I understand that Cohen is lamenting a peculiar kind of loss of Atlantic City, which he uses as a proxy for the rest of the United States. But there’s an irony in failing to identify colonization as the premise by which the sea change Cohen describes is taking place. Absecon Island was much more than, as Cohen snidely writes, the “desolate sandspit that had been fishing-and-hunting grounds to the Lenni Lenape.” Before Absegami territory was essentially stolen, what is now known as Atlantic City was the site of annual summer ceremonies for indigenous people (who also spent one last last summer there). Tribal dispossession in the past facilitated Atlantic City’s reality today. Public traces of the indigenous names that dot the region reveal how profoundly this is misunderstood — perhaps most notably at Absegami High School, which uses a woefully racist mascot with an equally offensive motto: “Home of the Braves.” But I digress.

Later in the essay, Cohen chooses to describe some people as “illegal immigrants.” It was that word choice that persuaded me to stop reading. That term, another residue of colonization, is based in a dangerous idea that some human beings can be illegal. It might be easier for other readers to endorse or ignore the term. But I couldn’t seem to spend my free time reading past that mark.

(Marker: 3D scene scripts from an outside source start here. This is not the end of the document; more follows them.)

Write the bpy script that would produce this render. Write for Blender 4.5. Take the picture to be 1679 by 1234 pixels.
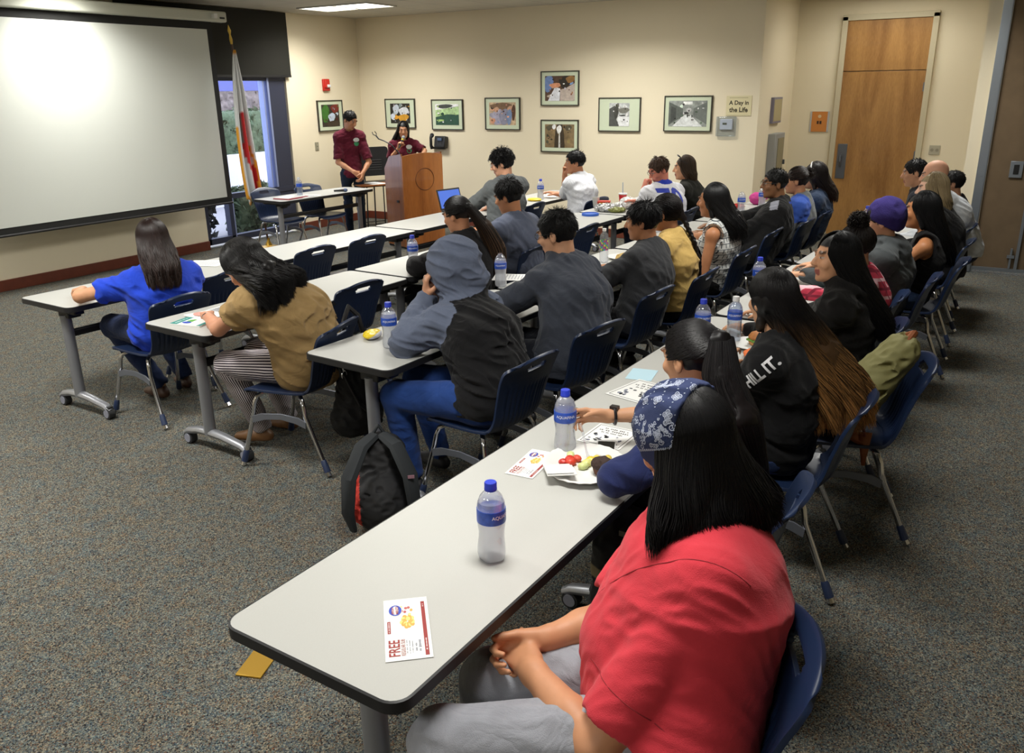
import bpy, bmesh, math, random
import numpy as np
from mathutils import Vector, Matrix
from mathutils.bvhtree import BVHTree
for o in list(bpy.data.objects): bpy.data.objects.remove(o)
SC = bpy.context.scene
COL = SC.collection
random.seed(7); RNG = np.random.default_rng(11)

# ---------------------------------------------------------------- camera
FPX, PX, PY, CAMH = 1370., 839.5, 617., 2.0
def _basis():
    th = math.atan2(471, FPX)
    dn = np.array([60/3903*FPX/math.tan(th), FPX/math.tan(th), FPX]); dn /= np.linalg.norm(dn)
    up = -dn
    a = np.array([875, -484, FPX]); a /= np.linalg.norm(a); a -= a.dot(up)*up; a /= np.linalg.norm(a)
    b = np.cross(up, a)
    if b[0] > 0: b = -b
    return np.array([a, b, up])
RB = _basis()      # rows: world X (along the table rows), world Y (towards the screen wall), world Z
cam_d = bpy.data.cameras.new('camera'); cam = bpy.data.objects.new('camera', cam_d); COL.objects.link(cam)
cx_, cy_, cz_ = RB[:, 0], RB[:, 1], RB[:, 2]
cam.matrix_world = Matrix(((cx_[0], -cy_[0], -cz_[0], 0), (cx_[1], -cy_[1], -cz_[1], 0), (cx_[2], -cy_[2], -cz_[2], CAMH), (0, 0, 0, 1)))
cam_d.sensor_width = 36; cam_d.lens = FPX/1679*36; cam_d.clip_start = .05; cam_d.clip_end = 100
SC.camera = cam
def at(x, y, z=None, X=None, Y=None):
    """where the sight line through a point of the photograph meets a real plane of the room"""
    d = RB @ np.array([x-PX, y-PY, FPX])
    t = (z-CAMH)/d[2] if z is not None else (X/d[0] if X is not None else Y/d[1])
    return np.array([0, 0, CAMH]) + t*d

# ---------------------------------------------------------------- world, exposure
W = bpy.data.worlds.new('world'); SC.world = W; W.use_nodes = True
W.node_tree.nodes['Background'].inputs[0].default_value = (.8, .87, 1, 1)
W.node_tree.nodes['Background'].inputs[1].default_value = 4.5
SC.view_settings.view_transform = 'Standard'; SC.view_settings.look = 'None'
SC.view_settings.gamma = 1; SC.view_settings.use_curve_mapping = False
SC.view_settings.exposure = 0.14
SC.cycles.max_bounces = 8; SC.cycles.diffuse_bounces = 4; SC.cycles.glossy_bounces = 3
SC.cycles.transparent_max_bounces = 16; SC.cycles.transmission_bounces = 6
SC.cycles.caustics_reflective = False; SC.cycles.caustics_refractive = False
SC.cycles.sample_clamp_indirect = 3.0
HC = 3.07
LIGHTS = [(x, y) for x in (9.25, 5.6, 1.95, -1.7) for y in (8.13, 4.6, 1.15)]+[(11.7, 1.75)]  # last entry: unseen lamp added to brighten the door recess
for (x, y) in LIGHTS:                      # tubes of the recessed ceiling troffers plus the added recess lamp, louvres keep the beam off the wall tops
    ld = bpy.data.lights.new('troffer_lamp', 'AREA'); ld.shape = 'RECTANGLE'; ld.size = .55; ld.size_y = 1.15
    ld.energy = 49 if y > 7 else (55 if y > 3 else (36 if x < 11 else 6))
    ld.color = (1, .985, .93); ld.spread = math.radians(146)
    lo = bpy.data.objects.new('troffer_lamp', ld); lo.location = (x, y, HC-.035); COL.objects.link(lo)

# ---------------------------------------------------------------- materials
def lin(c):
    return tuple(((v/255)/12.92 if v/255 <= .04045 else ((v/255+.055)/1.055)**2.4) for v in c)
MATS = {}
def mat(name, c=(128, 128, 128), rough=.6, metal=0, spec=.5, bump=0, bscale=200, var=0, vscale=8, emit=0, attr=False, sheen=0, coat=0, alpha=1, stretch=None, crease=0):
    if name in MATS: return MATS[name]
    m = bpy.data.materials.new(name); m.use_nodes = True; nt = m.node_tree; N = nt.nodes; L = nt.links
    b = N['Principled BSDF']; b.inputs['Roughness'].default_value = rough; b.inputs['Metallic'].default_value = metal
    b.inputs['Specular IOR Level'].default_value = spec; b.inputs['Alpha'].default_value = alpha
    b.inputs['Coat Weight'].default_value = coat
    if sheen: b.inputs['Sheen Weight'].default_value = sheen; b.inputs['Sheen Roughness'].default_value = .5
    col = (*lin(c), 1); b.inputs['Base Color'].default_value = col
    src = None
    if attr:
        a = N.new('ShaderNodeAttribute'); a.attribute_name = 'Col'; src = a.outputs['Color']; L.new(src, b.inputs['Base Color'])
    tc = N.new('ShaderNodeTexCoord'); vec = tc.outputs['Object']
    if stretch:
        mp = N.new('ShaderNodeMapping'); mp.inputs['Scale'].default_value = stretch; L.new(vec, mp.inputs['Vector']); vec = mp.outputs['Vector']
    if var:
        n = N.new('ShaderNodeTexNoise'); n.inputs['Scale'].default_value = vscale; n.inputs['Detail'].default_value = 4
        L.new(vec, n.inputs['Vector'])
        mr = N.new('ShaderNodeMapRange'); mr.inputs['From Min'].default_value = .3; mr.inputs['From Max'].default_value = .7
        mr.inputs['To Min'].default_value = 1-var; mr.inputs['To Max'].default_value = 1+var; L.new(n.outputs['Fac'], mr.inputs['Value'])
        mx = N.new('ShaderNodeMix'); mx.data_type = 'RGBA'; mx.blend_type = 'MULTIPLY'; mx.inputs[0].default_value = 1
        if src: L.new(src, mx.inputs[6])
        else: mx.inputs[6].default_value = col
        L.new(mr.outputs['Result'], mx.inputs[7]); L.new(mx.outputs[2], b.inputs['Base Color'])
    if bump:
        n2 = N.new('ShaderNodeTexNoise'); n2.inputs['Scale'].default_value = bscale; n2.inputs['Detail'].default_value = 3
        L.new(vec, n2.inputs['Vector'])
        bp = N.new('ShaderNodeBump'); bp.inputs['Strength'].default_value = bump; bp.inputs['Distance'].default_value = .004
        L.new(n2.outputs['Fac'], bp.inputs['Height']); L.new(bp.outputs['Normal'], b.inputs['Normal'])
        if crease:
            n3 = N.new('ShaderNodeTexNoise'); n3.inputs['Scale'].default_value = 7; n3.inputs['Detail'].default_value = 3; n3.inputs['Distortion'].default_value = 1.2; L.new(vec, n3.inputs['Vector'])
            s1 = N.new('ShaderNodeMath'); s1.operation = 'SUBTRACT'; s1.inputs[1].default_value = .5; L.new(n3.outputs['Fac'], s1.inputs[0]); s2 = N.new('ShaderNodeMath'); s2.operation = 'ABSOLUTE'; L.new(s1.outputs[0], s2.inputs[0])
            b2 = N.new('ShaderNodeBump'); b2.inputs['Strength'].default_value = crease; b2.inputs['Distance'].default_value = .05; L.new(s2.outputs[0], b2.inputs['Height']); L.new(b2.outputs['Normal'], bp.inputs['Normal'])
    if emit:
        b.inputs['Emission Color'].default_value = col; b.inputs['Emission Strength'].default_value = emit
    MATS[name] = m; return m

M_wall = mat('painted_wall', (234, 223, 197), .85, spec=.2, bump=.08, bscale=90)
M_ceil = None
M_base = mat('baseboard_wood', (104, 50, 34), .45, var=.12, vscale=12)
M_lam = mat('table_laminate', (184, 184, 180), .42, spec=.45, var=.02, vscale=300)
M_edge = mat('black_edge', (26, 26, 29), .5)
M_blackmetal = mat('black_metal', (24, 24, 26), .45, spec=.5)
M_silver = mat('silver_paint', (150, 152, 158), .38, metal=.55)
M_chrome = mat('chrome', (205, 205, 208), .16, metal=1)
M_rubber = mat('dark_rubber', (45, 46, 48), .7)
M_wheel = mat('wheel_grey', (140, 142, 156), .45)
M_navy = mat('navy_plastic', (27, 42, 72), .36, spec=.5, bump=.05, bscale=700)
M_blackpl = mat('black_plastic', (22, 22, 24), .45)
M_white = mat('white_paper', (228, 228, 226), .8)
M_skin = mat('skin', rough=.5, spec=.35, attr=True, var=.05, vscale=25, bump=.05, bscale=500)
M_cloth = mat('cloth', rough=.9, spec=.12, attr=True, sheen=.1, bump=.35, bscale=420, var=.05, vscale=30, crease=.3)
M_cloth_flat = mat('cloth_jersey', rough=.9, spec=.12, attr=True, sheen=.1, bump=.3, bscale=420, var=.03, vscale=30, crease=.12)
M_hair = mat('hair_strands', rough=.45, spec=.24, attr=True)
M_paint = mat('printed', rough=.6, attr=True)
M_leather = mat('leather', rough=.45, attr=True, bump=.15, bscale=200)
M_frame = mat('picture_frame_dark', (48, 46, 38), .4)
M_mat = mat('picture_mount', (206, 216, 190), .8)
M_alu = mat('aluminium', (150, 158, 168), .35, metal=.7)
M_brass = mat('brass', (190, 150, 60), .35, metal=.8)

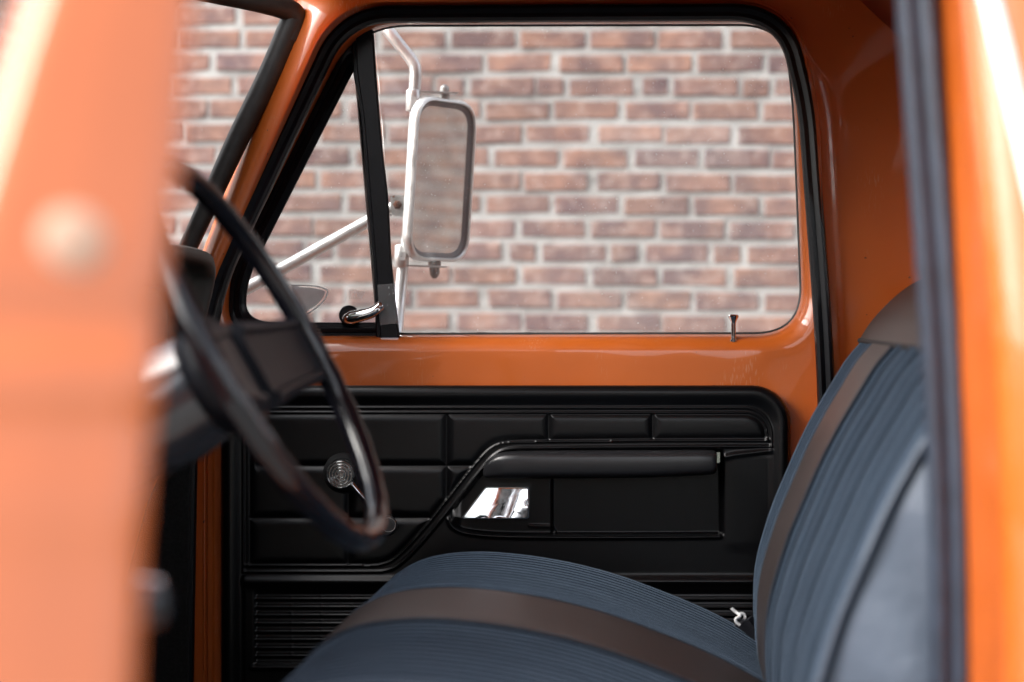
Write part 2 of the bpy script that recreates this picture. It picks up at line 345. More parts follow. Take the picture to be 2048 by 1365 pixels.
# ------------------------------------------------------------------ the truck
ROOT = bpy.data.objects.new('pickup_truck', None); COL.objects.link(ROOT); ROOT.location = (-.2, -.75, 0)
WORLD[ROOT.name] = Matrix.Translation(ROOT.location)
tag(ROOT, 'orange vintage pickup truck with black interior and blue bench seat, its door standing open', 'truck')
MIRY = -.75
def mir(p): p = np.array(p, float).copy(); p[..., 1] = 2 * MIRY - p[..., 1]; return p

# ---- cab side round the door opening (far side, then its mirror image)
S_POLY = [(368, 1560, 5), (380, 850, 60), (440, 560, 60), (690, 30, 95), (1566, 25, 112), (1613, 215, 60), (1654, 760, 200), (1662, 1560, 5)]
O_POLY = [(60, 1560, 5), (120, 850, 60), (384, 560, 40), (618, -60, 70), (1600, -110, 60), (1880, 150, 60), (1890, 760, 100), (1890, 1560, 5)]
S = ring(S_POLY, 10, 14); O = ring(O_POLY, 10, 14)
def sm(a, b, x): t = np.clip((x - a) / (b - a), 0, 1); return t * t * (3 - 2 * t)
def side_rings():
    out = []
    for t in (0, .04, .08, .12, .15, .17, .20, .24, .3, .37, .45, .52, .6, .68, .76, .84, .92, 1.0):
        q = S + (O - S) * t; row = []
        for (u, v), (us, vs) in zip(q, S):
            pil = (1 - sm(690, 800, us)) * sm(1000, 700, vs) if us < 900 else 0
            Y = -.030 - .034 * pil * math.sin(math.pi * min(t * 1.0, 1)) ** .7 + .045 * pil * t ** 3
            wide = 1 - pil
            Y += wide * (.005 * sm(.14, .18, t) + .012 * t * t) + .0012 * math.sin(u * .011 + 2) * math.sin(v * .013) * wide
            row.append(P(u, v, Y))
        out.append(row)
    return out
far_rings = side_rings()
body = MB(); body.loft(far_rings)
near_rings = [[mir(p) for p in r] for r in far_rings]; body.loft(near_rings)
# outer jamb and skin of the driver's side
S3 = np.array([mir(P(u, v, -.030)) for u, v in S])
tx = np.roll(S3, -1, 0) - np.roll(S3, 1, 0); nn = np.stack([tx[:, 2], 0 * tx[:, 0], -tx[:, 0]], 1); nn /= np.linalg.norm(nn, axis=1)[:, None]
cen = S3.mean(0); flip = np.sign(((S3 - cen) * nn).sum(1)); nn *= flip[:, None]
PIL = np.array([1 if (u < 690 and v < 900) else 0 for u, v in S], float)
for _ in range(6): PIL = (np.roll(PIL, 1) + PIL + np.roll(PIL, -1)) / 3
def skin(d, y):
    q = S3 + nn * (min(d, .03) + (d - min(d, .03)) * (1 - .88 * PIL))[:, None]; q[:, 1] = y + .14 * np.clip(q[:, 2] - 1.2, 0, 1); return list(q)
def skin_far(d, y): return [mir(p) for p in skin(d, y)]
prof = [(.010, -1.475), (.016, -1.50), (.022, -1.53), (.028, -1.56)] + [(.030 + .050 * (1 - math.cos(a)), -1.585 - .045 * math.sin(a)) for a in np.linspace(0, math.pi / 2, 9)] + [(.16, -1.635), (.3, -1.637)]
body.loft([skin(d, y) for d, y in prof])
body.loft([skin_far(d, y) for d, y in [(.010, -1.475)] + [p for p in prof[2:]] ])
# back wall with its window opening, roof, cowl sides
ZR = 1.87
def hole_plate(mb, X):
    o = [(X, 0.06, .5), (X, -1.56, .5), (X, -1.56, ZR - .03), (X, 0.06, ZR - .03)]; h = [(X, -.14, 1.24), (X, -1.36, 1.24), (X, -1.36, 1.75), (X, -.14, 1.75)]
    mb.add(o + h, [(0, 1, 5, 4), (1, 2, 6, 5), (2, 3, 7, 6), (3, 0, 4, 7)])
hole_plate(body, .50)
roof = [[(-.68 + 1.26 * i / 12, MIRY + .86 * math.sin(a), ZR - .06 + .075 * math.cos(a) - .02 * ((i - 6) / 6) ** 4) for a in np.linspace(-math.pi / 2, math.pi / 2, 16)] for i in range(13)]
body.loft(roof, closed=False)
cab = body.build('cab_body', M['paint'], ROOT, sharp=35)
rw = MB(); rw.slab([(.497, -.13, 1.23), (.497, -1.37, 1.23), (.497, -1.37, 1.76), (.497, -.13, 1.76)], (.005, 0, 0)); rw.build('rear_window', M['wind_glass'], ROOT)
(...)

I know that this precise moment demands that we ask different questions, and that we come up with different answers. Yet here we are in 2017, asking the same questions we’ve asked for a long time: the ones about the way we understand and misunderstand history, and the ones about the way we use language to further dehumanize the most vulnerable among us. We’re still here 525 years later, waiting for different answers.